As manufacturers rapidly move towards an omnichannel world, the traditional lines between B2B and B2C are getting blurred. And this has impacted nearly every industry, starting from insurance and retail, and now manufacturing. Both B2B and B2C players must relook at their marketing value chain from a fresh perspective, as the modern consumer refuses to come under such rigid labels.
The popularity of B2B2C has a lot to do with the rise of omnichannel access, opening up product catalogs, and purchase possibilities for every segment. Let's take a simple example, an FMCG product such as cosmetics can be sold via retail outlets or directly on the manufacturer's website. The manufacturer, therefore, must be ready to cater to business buyers and end-consumers alike. This mandate requires robust supply chains, next-gen omnichannel capabilities, and differentiated customer experience.
Recent Trends in the B2B2C Space
Business to Business or B2B refers to scenarios where manufacturers would sell components/products that play a direct role in the buyer's business. For example, Boeing is an aircraft manufacturer that deals with a variety of carriers around the world. Business to Customer or B2C, on the other hand, involves product sales to a single end-consumer, not intended for commercial usage. A private aircraft seller marketing to high-net-worth individuals has the same product as Boeing but approaches it from a B2C perspective.

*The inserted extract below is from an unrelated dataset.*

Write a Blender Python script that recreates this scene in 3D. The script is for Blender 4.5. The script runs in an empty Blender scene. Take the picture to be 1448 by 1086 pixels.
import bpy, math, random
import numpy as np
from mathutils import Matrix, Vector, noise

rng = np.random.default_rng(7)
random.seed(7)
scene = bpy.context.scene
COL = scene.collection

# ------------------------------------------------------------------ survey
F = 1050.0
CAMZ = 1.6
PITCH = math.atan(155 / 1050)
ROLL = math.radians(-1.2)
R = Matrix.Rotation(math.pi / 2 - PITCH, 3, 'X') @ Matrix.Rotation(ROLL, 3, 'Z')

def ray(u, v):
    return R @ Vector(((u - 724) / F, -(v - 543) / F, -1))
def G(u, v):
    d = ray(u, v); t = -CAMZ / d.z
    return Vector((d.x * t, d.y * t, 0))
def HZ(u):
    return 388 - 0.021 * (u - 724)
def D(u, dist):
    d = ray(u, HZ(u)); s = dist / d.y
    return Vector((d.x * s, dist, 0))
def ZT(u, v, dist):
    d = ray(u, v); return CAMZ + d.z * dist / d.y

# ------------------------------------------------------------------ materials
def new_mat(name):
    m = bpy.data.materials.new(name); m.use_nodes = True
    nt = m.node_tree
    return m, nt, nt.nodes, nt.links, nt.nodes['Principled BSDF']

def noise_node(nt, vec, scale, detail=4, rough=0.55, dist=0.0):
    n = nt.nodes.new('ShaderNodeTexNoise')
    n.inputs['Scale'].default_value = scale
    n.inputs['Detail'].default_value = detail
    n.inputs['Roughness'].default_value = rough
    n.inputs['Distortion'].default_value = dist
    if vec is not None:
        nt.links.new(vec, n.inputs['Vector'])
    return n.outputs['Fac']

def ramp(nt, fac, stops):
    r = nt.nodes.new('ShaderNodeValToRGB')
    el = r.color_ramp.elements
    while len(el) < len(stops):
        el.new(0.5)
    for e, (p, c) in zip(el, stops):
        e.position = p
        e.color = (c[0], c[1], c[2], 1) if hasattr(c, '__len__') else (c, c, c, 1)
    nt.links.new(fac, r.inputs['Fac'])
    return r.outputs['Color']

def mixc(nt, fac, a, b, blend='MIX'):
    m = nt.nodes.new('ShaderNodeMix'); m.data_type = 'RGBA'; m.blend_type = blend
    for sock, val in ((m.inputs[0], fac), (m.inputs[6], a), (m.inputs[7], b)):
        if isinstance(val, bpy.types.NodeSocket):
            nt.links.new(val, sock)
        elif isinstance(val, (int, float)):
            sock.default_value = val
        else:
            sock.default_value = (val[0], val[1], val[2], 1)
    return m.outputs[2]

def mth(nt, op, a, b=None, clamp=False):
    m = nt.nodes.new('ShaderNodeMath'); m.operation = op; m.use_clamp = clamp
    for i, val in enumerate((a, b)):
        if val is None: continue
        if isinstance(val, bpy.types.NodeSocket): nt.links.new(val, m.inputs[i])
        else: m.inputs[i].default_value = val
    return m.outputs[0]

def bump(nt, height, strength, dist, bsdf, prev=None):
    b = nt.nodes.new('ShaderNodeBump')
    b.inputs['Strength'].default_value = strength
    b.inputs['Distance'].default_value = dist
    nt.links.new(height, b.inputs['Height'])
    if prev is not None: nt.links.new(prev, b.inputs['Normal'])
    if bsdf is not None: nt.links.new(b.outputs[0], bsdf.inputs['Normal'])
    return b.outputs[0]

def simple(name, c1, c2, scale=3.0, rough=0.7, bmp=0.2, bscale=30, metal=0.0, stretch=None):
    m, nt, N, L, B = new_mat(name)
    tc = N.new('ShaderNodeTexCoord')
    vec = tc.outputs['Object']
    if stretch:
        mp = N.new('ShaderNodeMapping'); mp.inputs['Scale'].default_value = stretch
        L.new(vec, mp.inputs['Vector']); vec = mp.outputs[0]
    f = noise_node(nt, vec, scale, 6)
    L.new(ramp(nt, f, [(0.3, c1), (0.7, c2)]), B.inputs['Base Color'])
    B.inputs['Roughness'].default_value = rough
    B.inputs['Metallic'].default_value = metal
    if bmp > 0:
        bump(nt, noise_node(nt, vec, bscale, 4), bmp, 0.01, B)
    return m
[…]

But thanks to omnichannel commerce, these distinctions no longer apply. For instance, a commercial airline carrier might reach out to a private seller in search of a specific part or maintenance service. Similarly, in theory, an individual buyer could strike a deal with Boeing -- this change in mindset has an incredible impact on the manufacturing sector, changing how enterprises view and market their products.
In 2018, following a period of high sales growth, Salesforce CEO Mark Benioff commented on the importance of B2B2C: "We see every B2B company and every B2C company becoming a B2B2C company. I see that over and over again." in a recent survey, Forrester found that B2B2C is the preferred business model for 21% of companies, including materials manufacturing, construction, utilities, and CPG, among others. The report highlighted the criticality of forging strategic partnerships -- for 76%, partnerships are central to sales and marketing and a key to earning revenues.
Partnerships with e-commerce vendors, technology providers, local suppliers, and marketing intermediaries are vital to succeeding in the B2B2C landscape.
Examples of B2B2C in Manufacturing
At its core, B2B2C urges manufacturers to be cognizant of the end-consumers needs and not just cater to the business buyer. The following three examples illustrate this:
B2B2C isn't an out-of-the-box technology that can override existing approaches. It requires a careful rethink of supply chain structures and partnerships, with an eye on reaching the maximum number of customers. Manufacturers eager to embrace B2B2C could face a few challenges:
Challenges to an Effective B2B2C Pivot
The selection of the delivery channel can pose a problem, as most manufacturers are unfamiliar with B2C purchasing platforms. Also, customers expect a smooth and seamless buying experience, regardless of who the seller is. An experience of this nature requires a high degree of expertise in terms of experience design, customer support, and fulfillment speed. As a result, manufacturers might need to change their upstream and downstream supply chain structures dramatically, prioritizing hyper-localized service providers over other parameters.
Finally, B2B2C marketing models can be complicated. Enterprises need detailed insights into the end-customer, studying their purchase behavior and intent triggers. Over time, manufacturers will be able to establish themselves as a trusted seller to every buyer segment by leveraging advanced customer insights.
What is the Way Forward for Manufacturers?
Despite these teething challenges, it is impossible to ignore the benefits of B2B2C. There is an apparent demand from distributors and consumers who are acutely familiar with omnichannel models. Also, it personalizes the buying experience, establishing the enterprise as a "preferred brand" independent of the distributor. And, of course, it enables massive additions to the bottom line, by reducing commission payments and operating costs, while gaining from the market price of products. To take advantage of the B2B2C trend, manufacturers need next-gen technologies like Configure Price Quote (CPQ) systems, next-gen commerce clouds, like Salesforce and deeper insights into customer sentiment.
B2B2C was named as one of the key trends to look out for in the US Manufacturing Industry Outlook for 2019. With an intelligent roadmap for tech-transformation, partnership network rewiring, and marketing overhaul, manufacturers can overcome the challenges we cited to become an early adopter, leaving behind the competition.